From the first line of the data below, repeat each line exactly until you reach the line with "from mathutils import Matrix, Vector"; include that line too.

━━ Available data ━━

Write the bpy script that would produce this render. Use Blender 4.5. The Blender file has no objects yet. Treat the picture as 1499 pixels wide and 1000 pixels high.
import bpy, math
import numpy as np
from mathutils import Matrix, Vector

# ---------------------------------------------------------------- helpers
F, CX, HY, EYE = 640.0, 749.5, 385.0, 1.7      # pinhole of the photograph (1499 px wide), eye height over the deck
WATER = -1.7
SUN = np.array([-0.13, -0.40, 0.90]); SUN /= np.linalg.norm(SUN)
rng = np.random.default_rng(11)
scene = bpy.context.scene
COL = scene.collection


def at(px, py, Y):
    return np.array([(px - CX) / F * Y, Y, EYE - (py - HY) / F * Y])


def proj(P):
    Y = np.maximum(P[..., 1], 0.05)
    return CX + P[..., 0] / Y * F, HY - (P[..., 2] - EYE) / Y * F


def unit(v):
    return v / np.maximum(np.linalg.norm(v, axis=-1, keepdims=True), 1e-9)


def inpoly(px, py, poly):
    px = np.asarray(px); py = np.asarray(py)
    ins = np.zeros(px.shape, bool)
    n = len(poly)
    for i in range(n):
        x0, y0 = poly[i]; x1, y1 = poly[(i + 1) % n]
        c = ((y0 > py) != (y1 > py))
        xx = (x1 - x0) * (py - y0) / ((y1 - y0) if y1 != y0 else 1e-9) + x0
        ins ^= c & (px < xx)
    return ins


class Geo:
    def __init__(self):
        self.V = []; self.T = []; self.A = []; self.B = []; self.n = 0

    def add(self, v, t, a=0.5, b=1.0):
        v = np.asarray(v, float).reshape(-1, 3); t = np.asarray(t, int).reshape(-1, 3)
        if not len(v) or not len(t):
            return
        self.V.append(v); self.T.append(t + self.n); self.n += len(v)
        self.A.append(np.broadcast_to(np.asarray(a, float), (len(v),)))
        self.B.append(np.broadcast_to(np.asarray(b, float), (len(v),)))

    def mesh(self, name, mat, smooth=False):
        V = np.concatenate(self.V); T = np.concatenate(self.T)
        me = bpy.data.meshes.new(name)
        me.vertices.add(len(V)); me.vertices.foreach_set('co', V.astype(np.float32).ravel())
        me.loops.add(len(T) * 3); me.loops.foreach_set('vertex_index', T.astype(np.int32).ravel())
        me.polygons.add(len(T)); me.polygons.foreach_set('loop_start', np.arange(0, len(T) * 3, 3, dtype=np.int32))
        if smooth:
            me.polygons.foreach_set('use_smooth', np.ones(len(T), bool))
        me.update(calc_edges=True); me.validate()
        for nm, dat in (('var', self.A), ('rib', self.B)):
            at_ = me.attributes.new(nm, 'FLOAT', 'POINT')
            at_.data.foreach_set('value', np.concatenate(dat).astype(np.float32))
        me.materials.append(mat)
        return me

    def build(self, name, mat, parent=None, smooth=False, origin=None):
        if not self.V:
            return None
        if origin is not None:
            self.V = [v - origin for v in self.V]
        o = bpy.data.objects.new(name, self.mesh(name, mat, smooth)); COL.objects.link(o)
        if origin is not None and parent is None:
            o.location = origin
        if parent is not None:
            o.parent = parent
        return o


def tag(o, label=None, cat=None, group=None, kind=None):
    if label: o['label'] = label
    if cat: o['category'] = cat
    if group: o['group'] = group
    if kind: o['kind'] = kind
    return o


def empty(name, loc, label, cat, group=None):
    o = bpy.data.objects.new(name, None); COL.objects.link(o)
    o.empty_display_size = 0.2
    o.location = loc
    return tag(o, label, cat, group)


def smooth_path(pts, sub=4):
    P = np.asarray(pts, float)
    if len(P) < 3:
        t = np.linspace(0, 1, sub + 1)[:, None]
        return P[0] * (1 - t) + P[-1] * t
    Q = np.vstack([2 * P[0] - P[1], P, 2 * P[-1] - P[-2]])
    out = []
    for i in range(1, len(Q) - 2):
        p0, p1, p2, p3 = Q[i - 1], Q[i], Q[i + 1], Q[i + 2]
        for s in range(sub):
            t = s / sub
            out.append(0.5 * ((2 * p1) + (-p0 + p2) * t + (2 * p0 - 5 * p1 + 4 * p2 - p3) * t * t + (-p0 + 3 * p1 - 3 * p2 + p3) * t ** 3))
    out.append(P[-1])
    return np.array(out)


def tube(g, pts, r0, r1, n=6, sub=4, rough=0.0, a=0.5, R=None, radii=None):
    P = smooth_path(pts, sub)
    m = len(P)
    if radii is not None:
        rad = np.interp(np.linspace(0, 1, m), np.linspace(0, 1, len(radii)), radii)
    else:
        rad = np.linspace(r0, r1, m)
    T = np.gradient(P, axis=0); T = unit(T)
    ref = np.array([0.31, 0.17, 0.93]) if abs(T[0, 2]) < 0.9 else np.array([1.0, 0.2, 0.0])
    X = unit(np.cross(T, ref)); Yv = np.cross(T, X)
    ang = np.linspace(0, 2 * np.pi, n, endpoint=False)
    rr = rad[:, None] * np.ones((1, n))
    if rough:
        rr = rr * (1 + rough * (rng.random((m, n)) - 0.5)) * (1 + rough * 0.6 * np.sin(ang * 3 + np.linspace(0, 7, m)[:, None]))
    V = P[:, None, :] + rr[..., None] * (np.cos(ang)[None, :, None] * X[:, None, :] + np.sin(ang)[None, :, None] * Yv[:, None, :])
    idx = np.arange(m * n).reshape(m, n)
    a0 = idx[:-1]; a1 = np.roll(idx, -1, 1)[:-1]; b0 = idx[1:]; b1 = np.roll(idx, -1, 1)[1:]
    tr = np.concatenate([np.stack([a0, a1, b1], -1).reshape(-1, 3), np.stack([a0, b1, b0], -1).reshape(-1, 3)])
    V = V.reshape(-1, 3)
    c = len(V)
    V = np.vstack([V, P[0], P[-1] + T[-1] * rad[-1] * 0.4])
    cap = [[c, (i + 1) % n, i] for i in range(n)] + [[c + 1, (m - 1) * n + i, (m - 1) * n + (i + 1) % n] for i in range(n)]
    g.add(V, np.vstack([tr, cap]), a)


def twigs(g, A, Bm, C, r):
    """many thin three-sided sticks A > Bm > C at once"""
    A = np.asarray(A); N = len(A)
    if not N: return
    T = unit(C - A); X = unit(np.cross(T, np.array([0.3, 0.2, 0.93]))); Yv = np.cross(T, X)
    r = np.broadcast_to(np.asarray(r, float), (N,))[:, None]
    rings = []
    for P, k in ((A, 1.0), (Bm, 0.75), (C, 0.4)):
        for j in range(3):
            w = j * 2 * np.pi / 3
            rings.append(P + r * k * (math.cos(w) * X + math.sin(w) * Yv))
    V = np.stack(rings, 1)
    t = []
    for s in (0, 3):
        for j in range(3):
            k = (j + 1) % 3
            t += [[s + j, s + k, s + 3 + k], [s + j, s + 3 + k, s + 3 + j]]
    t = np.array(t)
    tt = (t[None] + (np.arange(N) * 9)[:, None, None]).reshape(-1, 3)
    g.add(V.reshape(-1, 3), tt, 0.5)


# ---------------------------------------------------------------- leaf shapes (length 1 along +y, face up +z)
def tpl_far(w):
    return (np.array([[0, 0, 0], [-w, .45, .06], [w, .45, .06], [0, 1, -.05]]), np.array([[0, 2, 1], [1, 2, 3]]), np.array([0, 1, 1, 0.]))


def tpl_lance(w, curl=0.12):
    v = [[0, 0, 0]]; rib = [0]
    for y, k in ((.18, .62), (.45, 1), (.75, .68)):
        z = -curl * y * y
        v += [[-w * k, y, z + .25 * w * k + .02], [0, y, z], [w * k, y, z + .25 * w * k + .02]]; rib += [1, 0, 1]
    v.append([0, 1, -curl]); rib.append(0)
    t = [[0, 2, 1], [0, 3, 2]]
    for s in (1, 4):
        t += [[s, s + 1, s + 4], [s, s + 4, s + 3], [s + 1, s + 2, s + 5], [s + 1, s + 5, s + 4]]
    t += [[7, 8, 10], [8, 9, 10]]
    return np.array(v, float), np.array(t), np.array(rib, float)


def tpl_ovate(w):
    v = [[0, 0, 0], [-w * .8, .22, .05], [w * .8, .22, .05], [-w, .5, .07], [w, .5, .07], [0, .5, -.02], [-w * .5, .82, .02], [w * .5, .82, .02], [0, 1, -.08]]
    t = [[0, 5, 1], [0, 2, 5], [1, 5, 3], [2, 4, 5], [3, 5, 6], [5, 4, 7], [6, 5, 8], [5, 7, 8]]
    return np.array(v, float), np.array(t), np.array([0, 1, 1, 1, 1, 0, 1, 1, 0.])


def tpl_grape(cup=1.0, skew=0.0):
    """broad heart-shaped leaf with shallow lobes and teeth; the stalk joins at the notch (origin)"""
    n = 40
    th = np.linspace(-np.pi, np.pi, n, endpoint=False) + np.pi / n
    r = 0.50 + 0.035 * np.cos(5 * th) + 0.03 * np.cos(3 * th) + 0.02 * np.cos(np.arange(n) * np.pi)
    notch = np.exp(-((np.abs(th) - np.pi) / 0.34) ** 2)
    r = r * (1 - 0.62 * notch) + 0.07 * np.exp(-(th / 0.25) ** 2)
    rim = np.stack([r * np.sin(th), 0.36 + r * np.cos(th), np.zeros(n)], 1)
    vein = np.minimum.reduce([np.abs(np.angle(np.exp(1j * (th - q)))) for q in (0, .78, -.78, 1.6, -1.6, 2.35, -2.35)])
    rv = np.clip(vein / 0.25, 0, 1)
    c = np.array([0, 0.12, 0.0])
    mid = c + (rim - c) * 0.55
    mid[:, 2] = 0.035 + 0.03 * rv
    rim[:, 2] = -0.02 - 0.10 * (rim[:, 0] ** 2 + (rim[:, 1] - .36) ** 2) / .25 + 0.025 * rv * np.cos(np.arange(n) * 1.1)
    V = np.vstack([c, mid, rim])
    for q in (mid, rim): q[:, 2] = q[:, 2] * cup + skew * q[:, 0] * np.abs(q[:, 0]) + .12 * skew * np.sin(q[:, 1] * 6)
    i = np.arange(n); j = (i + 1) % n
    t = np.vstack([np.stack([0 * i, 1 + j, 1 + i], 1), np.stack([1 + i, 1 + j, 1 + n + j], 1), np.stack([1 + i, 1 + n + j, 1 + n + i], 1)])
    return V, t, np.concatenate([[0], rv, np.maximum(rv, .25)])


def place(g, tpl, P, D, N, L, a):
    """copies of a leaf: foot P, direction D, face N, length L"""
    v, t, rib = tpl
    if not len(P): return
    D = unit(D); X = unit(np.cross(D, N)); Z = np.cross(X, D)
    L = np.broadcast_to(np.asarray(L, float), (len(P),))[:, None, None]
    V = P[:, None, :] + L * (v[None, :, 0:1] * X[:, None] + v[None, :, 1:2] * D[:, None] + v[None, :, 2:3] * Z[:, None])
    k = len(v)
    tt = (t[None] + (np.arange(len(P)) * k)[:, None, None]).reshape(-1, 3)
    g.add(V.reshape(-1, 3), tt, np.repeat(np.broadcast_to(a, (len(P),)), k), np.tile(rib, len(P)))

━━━

▶ [Answer to the task]:
Write the bpy script that would produce this render. Use Blender 4.5. The Blender file has no objects yet. Treat the picture as 1499 pixels wide and 1000 pixels high.
import bpy, math
import numpy as np
from mathutils import Matrix, Vector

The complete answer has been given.